Question de perspective

Lorsqu’on est en voyage, on a souvent tendance à devenir plus contemplatif: un arbre, un coquillage ou un immeuble suffisent parfois à éveiller notre imagination, voire une forme de méditation. Je me rappelle un soir, j’étais assise seule au bord de la mer et j’observais le coucher du soleil. Les fesses dans le sable encore chaud, les orteils dans l’eau fraîche et les yeux rivés sur l’horizon, je ne pensais à rien. Je me contentais de regarder le cercle orangé se rapprocher lentement de l’eau pour ensuite être graduellement avalé par elle.

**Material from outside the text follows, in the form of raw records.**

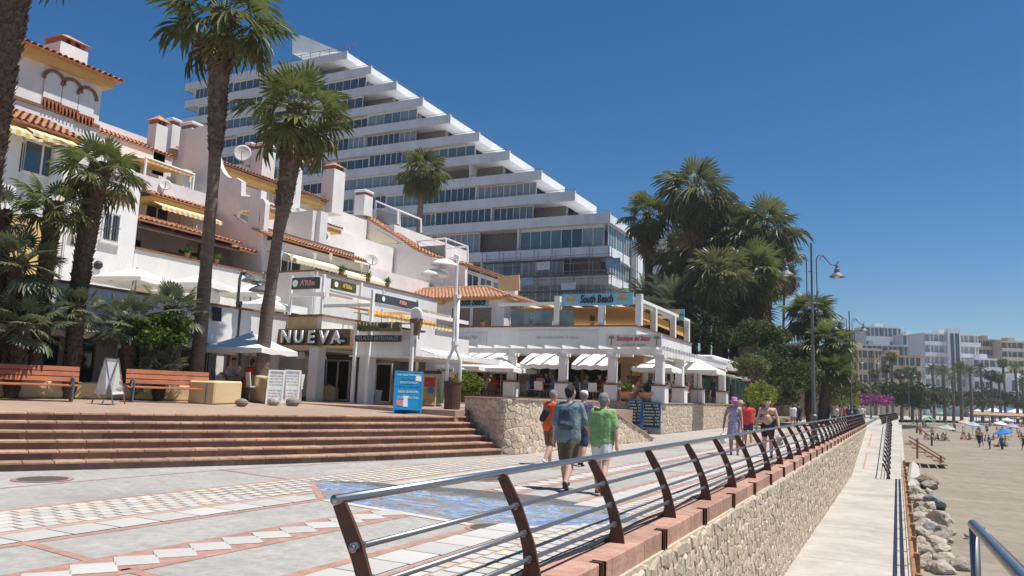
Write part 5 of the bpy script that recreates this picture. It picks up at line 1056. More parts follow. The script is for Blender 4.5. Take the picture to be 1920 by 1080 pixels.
def trunk(parent, pts, rs, m, seed, shag=None, n=12):
    """tube through pts; shag = (start fraction, end fraction, size) rough leaf-base stubs"""
    rr = random.Random(seed); P_ = [V(p) for p in pts]; K = 26; pp = []; rad = []
    for i in range(K+1):
        t = i/K*(len(P_)-1); k = min(int(t), len(P_)-2); f = t-k; p0 = P_[max(k-1, 0)]; p1 = P_[k]; p2 = P_[k+1]; p3 = P_[min(k+2, len(P_)-1)]
        pp.append(.5*((2*p1)+(p2-p0)*f+(2*p0-5*p1+4*p2-p3)*f*f+(3*p1-p0-3*p2+p3)*f**3)); rad.append((rs[k]*(1-f)+rs[k+1]*f)*rr.uniform(.95, 1.05))
    mb = MB().tube(pp, rad, n); mb.v = [(v[0]+rr.uniform(-.012, .012), v[1]+rr.uniform(-.012, .012), v[2]+rr.uniform(-.02, .02)) for v in mb.v]
    tr = mb.build('trunk', m, parent, smooth=True)
    if shag:
        s0, s1, size = shag; sb = MB(); L_ = sum((pp[i+1]-pp[i]).length for i in range(K)); cnt = int(L_*(s1-s0)/(size*.42))*13
        for q in range(cnt):
            f = (s0+(s1-s0)*q/cnt)*K; k = min(int(f), K-1); c = pp[k].lerp(pp[k+1], f-k); r = rad[k]; a = q*2.39996; d = V((math.cos(a), math.sin(a), 0)); sd_ = V((-d.y, d.x, 0)); w = size*rr.uniform(.35, .65); h = size*rr.uniform(.8, 1.6); o_ = size*rr.uniform(.25, .8)
            b0 = c+d*r*.9; up_ = V((0, 0, 1))
            sb.add([b0-sd_*w, b0+sd_*w, b0+d*o_+sd_*w*.55+up_*h, b0+d*o_-sd_*w*.55+up_*h, b0-up_*size*.2], [(0, 1, 2, 3), (0, 4, 1)])
        o = sb.build('leaf_stubs', 'trunk_shag', tr, recalc=False); o['kind'] = 'stuff'
    return pp[-1], tr
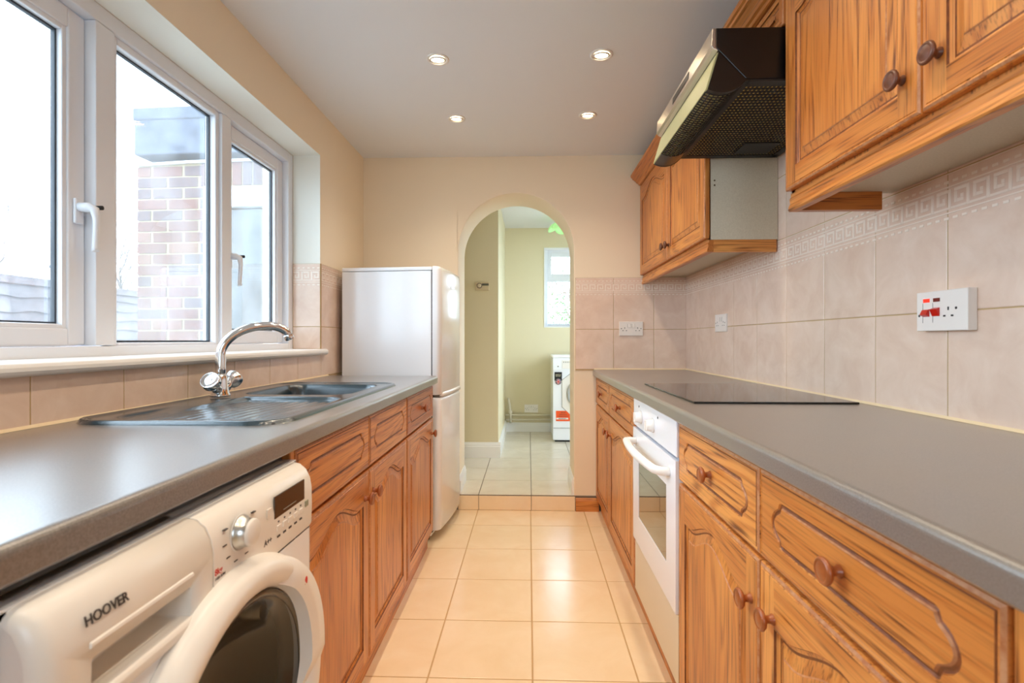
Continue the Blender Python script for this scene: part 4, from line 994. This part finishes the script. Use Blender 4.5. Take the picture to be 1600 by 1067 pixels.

Ce n’était rien de plus qu’un petit moment de bonheur tranquille jusqu’à ce que je fusse prise d’un effroyable vertige. Le soleil ne bougeait pas, mais pas du tout. C’était moi et ma petite planète qui tournions. Du coup, je me sentis reculer. Pire encore, je réalisai que j’en avais encore pour dix bonnes heures à reculer avant que le soleil ne se repointe dans mon dos. La terre ne m’était jamais parue aussi grande, et la nuit aussi longue. J’ai cru un instant que je ne me débarrasserais jamais de cette impression de recul.

J’ai quand même trouvé le courage de me lever et j’ai fait demi-tour.